The Ladies' Piece: Excalibur Lady of the Lake (RDDBEX1193)
Roger Dubuis pulls from Arthurian mythology for the name Excalibur, and this year the Maison has gone deeper into that story with a piece dedicated to Vivian — the Lady of the Lake, guardian of the sword. In the legend, she is the figure who both grants and reclaims Excalibur. It's a fitting character for a watch that is simultaneously powerful in its jewellery construction and refined in its complications. The case is 36mm in 18K pink gold, set with 48 white round-cut diamonds totalling approximately 0.66 carats around the bezel. The dial has two layers: an azuré-finished silver flange with pink gold-plated hour markers, and a sun-brushed main plate with a mother-of-pearl centre. The movement is the RD830 - automatic, with a 22K pink gold rotor, 48 hours of power reserve, and hour, minute and small seconds display.

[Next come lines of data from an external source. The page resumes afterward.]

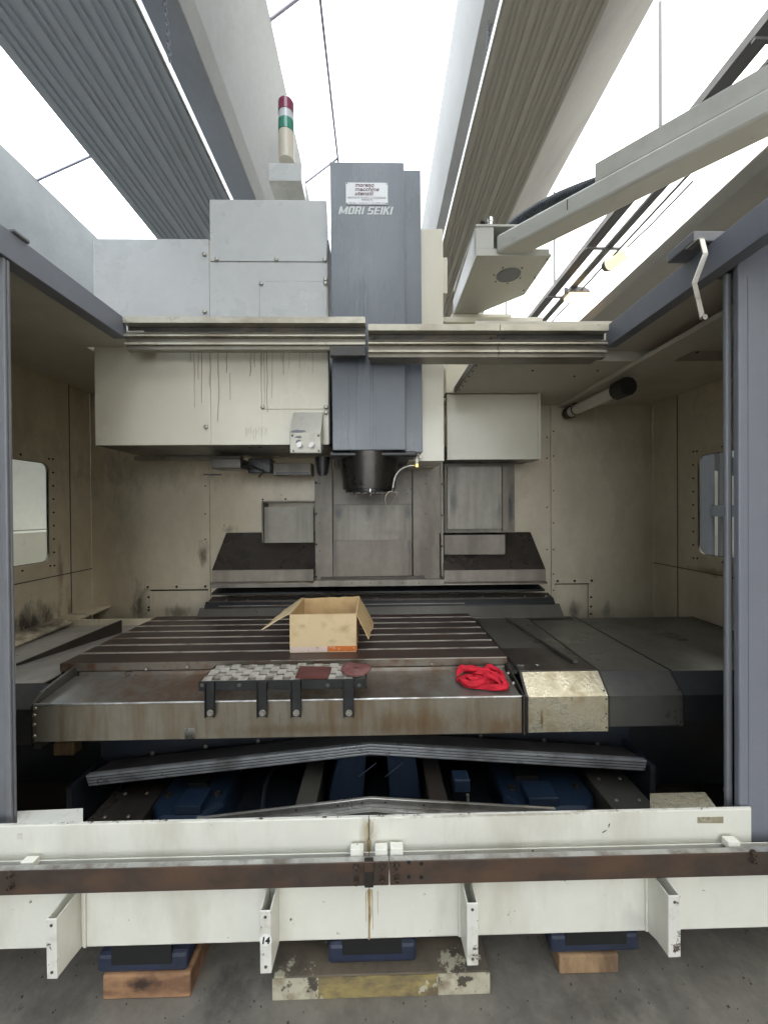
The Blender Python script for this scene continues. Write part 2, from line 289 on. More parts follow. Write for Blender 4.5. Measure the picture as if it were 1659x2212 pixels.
def obj(name, g, m, parent=None, bev=0., smooth=False, loc=None):
    me = bpy.data.meshes.new(name)
    org = ORI[parent.name] if parent else (Vector(loc) if loc is not None else Vector((0, 0, 0)))
    if parent is None and loc is None and g.v:
        xs = [v[0] for v in g.v]; ys = [v[1] for v in g.v]; zs = [v[2] for v in g.v]
        org = Vector(((min(xs) + max(xs)) / 2, (min(ys) + max(ys)) / 2, min(zs)))
    me.from_pydata([tuple(Vector(v) - org) for v in g.v], [], g.f)
    bm = bmesh.new(); bm.from_mesh(me); bmesh.ops.recalc_face_normals(bm, faces=bm.faces); bm.to_mesh(me); bm.free()
    mm = M[m] if isinstance(m, str) else m
    me.materials.append(mm)
    o = bpy.data.objects.new(name, me); link(o)
    if parent: o.parent = parent; ORI[o.name] = org
    else: o.location = org; ORI[o.name] = org
    if smooth:
        for p in me.polygons: p.use_smooth = True
        md = o.modifiers.new('es', 'EDGE_SPLIT'); md.split_angle = R(40)
    if bev:
        md = o.modifiers.new('bevel', 'BEVEL'); md.width = bev; md.segments = 2; md.limit_method = 'ANGLE'; md.angle_limit = R(40)
    return o
def pbox(x0, y0, x1, y1, Y, dep):
    a = U(x0, y0, Y=Y); b = U(x1, y1, Y=Y)
    return G().box(a.x, b.x, Y, Y + dep, b.z, a.z)
def copy(o, parent, delta, name=None):
    c = o.copy(); link(c); c.parent = parent; c.location = Vector(o.location) + Vector(delta); return c

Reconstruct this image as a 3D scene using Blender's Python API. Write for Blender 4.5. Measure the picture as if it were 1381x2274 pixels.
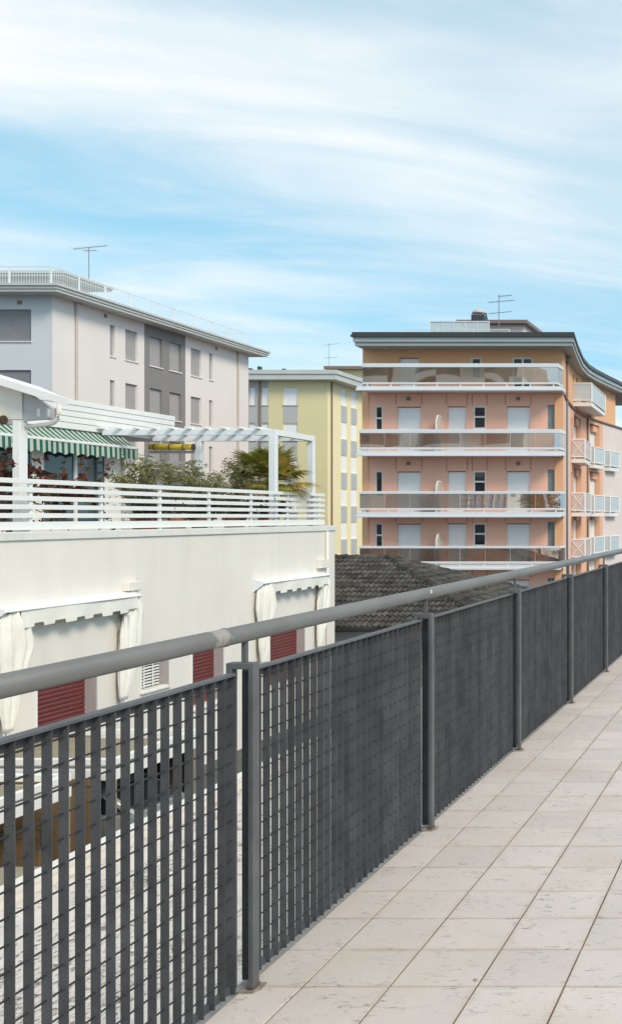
import bpy, bmesh, math, random
from mathutils import Vector, Matrix
R = math.radians
random.seed(7)
for o in list(bpy.data.objects): bpy.data.objects.remove(o)
sc = bpy.context.scene
C = sc.collection

# ------------------------------------------------------------------ camera
F, XV, YV, EYE = 2270.0, 1730.0, 1147.0, 1.63       # focal length / vanishing point in photo pixels, eye height
cam = bpy.data.cameras.new('camera'); camo = bpy.data.objects.new('camera', cam); C.objects.link(camo)
camo.location = (0, 0, EYE); camo.rotation_euler = (R(90), 0, 0)
cam.sensor_fit = 'VERTICAL'; cam.sensor_height = 24; cam.lens = 24 * F / 2274
cam.shift_x = (690.5 - XV) / 2274; cam.shift_y = (YV - 1137) / 2274
cam.clip_start = .05; cam.clip_end = 3000
sc.camera = camo
sc.render.resolution_x, sc.render.resolution_y = 621, 1024

# ------------------------------------------------------------------ sky, sun, exposure
SUN_EL, SUN_AZ = R(37), R(128)                         # azimuth clockwise from +Y (view direction): sun is behind the right shoulder
sun_dir = Vector((math.sin(SUN_AZ)*math.cos(SUN_EL), math.cos(SUN_AZ)*math.cos(SUN_EL), math.sin(SUN_EL)))
w = bpy.data.worlds.new('World'); sc.world = w; w.use_nodes = True
nt = w.node_tree; nt.nodes.clear(); N = nt.nodes.new; L = nt.links.new
def math_node(op, a, b=None, c=None, clamp=False):
    n = N('ShaderNodeMath'); n.operation = op; n.use_clamp = clamp
    for i, x in enumerate((a, b, c)):
        if x is None: continue
        if isinstance(x, (int, float)): n.inputs[i].default_value = x
        else: L(x, n.inputs[i])
    return n.outputs[0]
tc = N('ShaderNodeTexCoord'); sep = N('ShaderNodeSeparateXYZ'); L(tc.outputs['Generated'], sep.inputs[0])
zz = math_node('ADD', math_node('MAXIMUM', sep.outputs[2], 0.0), 0.16)
comb = N('ShaderNodeCombineXYZ')
L(math_node('DIVIDE', sep.outputs[0], zz), comb.inputs[0]); L(math_node('DIVIDE', sep.outputs[1], zz), comb.inputs[1])
def sky_noise(rot, scl, off, detail, rough, dist=0.0, nscale=1.0):
    m1 = N('ShaderNodeMapping'); m1.inputs['Rotation'].default_value = (0, 0, R(rot)); L(comb.outputs[0], m1.inputs[0])
    m2 = N('ShaderNodeMapping'); m2.inputs['Scale'].default_value = (scl[0], scl[1], 1); m2.inputs['Location'].default_value = off
    L(m1.outputs[0], m2.inputs[0])
    n = N('ShaderNodeTexNoise'); n.inputs['Scale'].default_value = nscale; n.inputs['Detail'].default_value = detail
    n.inputs['Roughness'].default_value = rough; n.inputs['Distortion'].default_value = dist
    L(m2.outputs[0], n.inputs['Vector']); return n.outputs['Fac']
def ramp(fac, lo, hi):
    n = N('ShaderNodeMapRange'); n.interpolation_type = 'SMOOTHSTEP'
    n.inputs['From Min'].default_value = lo; n.inputs['From Max'].default_value = hi; L(fac, n.inputs['Value']); return n.outputs[0]
big = ramp(sky_noise(-24, (.42, .95), (3.1, 7.4, 0), 4, .5, .6), .34, .70)
fine = ramp(sky_noise(-20, (.9, 2.3), (1.3, 2.2, 5), 7, .62, .9), .36, .74)
wisp = ramp(sky_noise(-30, (1.3, 2.6), (9.3, 4.2, 2), 9, .66, .4), .44, .8)
mask = math_node('ADD', math_node('MULTIPLY', big, .50), math_node('MULTIPLY', fine, .24))
mask = math_node('ADD', mask, math_node('MULTIPLY', wisp, .16))
mask = math_node("ADD", mask, .24, clamp=True)
sky = N('ShaderNodeTexSky'); sky.sky_type = 'NISHITA'; sky.sun_disc = False
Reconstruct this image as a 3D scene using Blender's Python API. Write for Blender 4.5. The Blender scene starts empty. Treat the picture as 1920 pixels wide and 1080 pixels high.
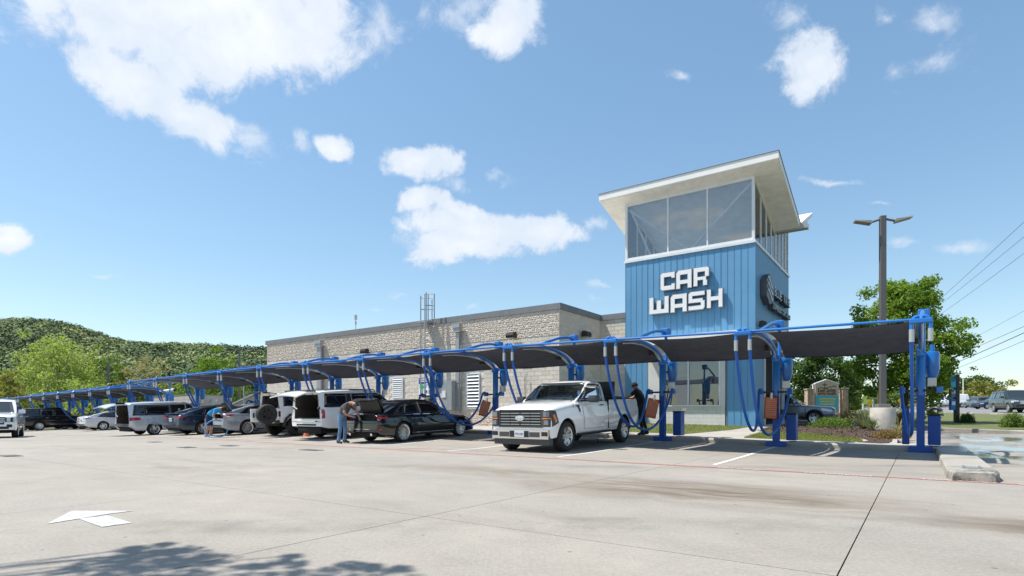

It's not a complicated movement in the traditional sense, but it carries Côtes de Genève decoration on NAC-coated bridges and 27 jewels across 183 components. The strap is lamb leather with a perlato effect — a textured finish that suits the jewellery ambition of the piece. This is a watch that Roger Dubuis designed as an object of desire first, and a precision instrument second. Both things are true simultaneously.
The Through-Line
What Roger Dubuis presented at Watches & Wonders 2026 is a coherent range spanning from an eight-piece statement piece for collectors of extreme complications, through a pink gold moonphase perpetual for the serious enthusiast, down to a steel biretrograde daily wearer, and across to a diamond-set ladies' piece rooted in mythology. The sky theme holds all four together - not as decoration, but as a genuine horological argument: that the universe's rhythms are what mechanical watchmaking has always been trying to keep pace with. The Quatuor fights gravity. The perpetual calendar tracks the lunar cycle to within 122 years of accuracy. The steel biretrograde brings celestial blue to an everyday wrist. Mr. Roger Dubuis believed that complexity should feel playful, that high watchmaking should provoke joy rather than intimidate. Looking at this lineup, that philosophy still runs the place.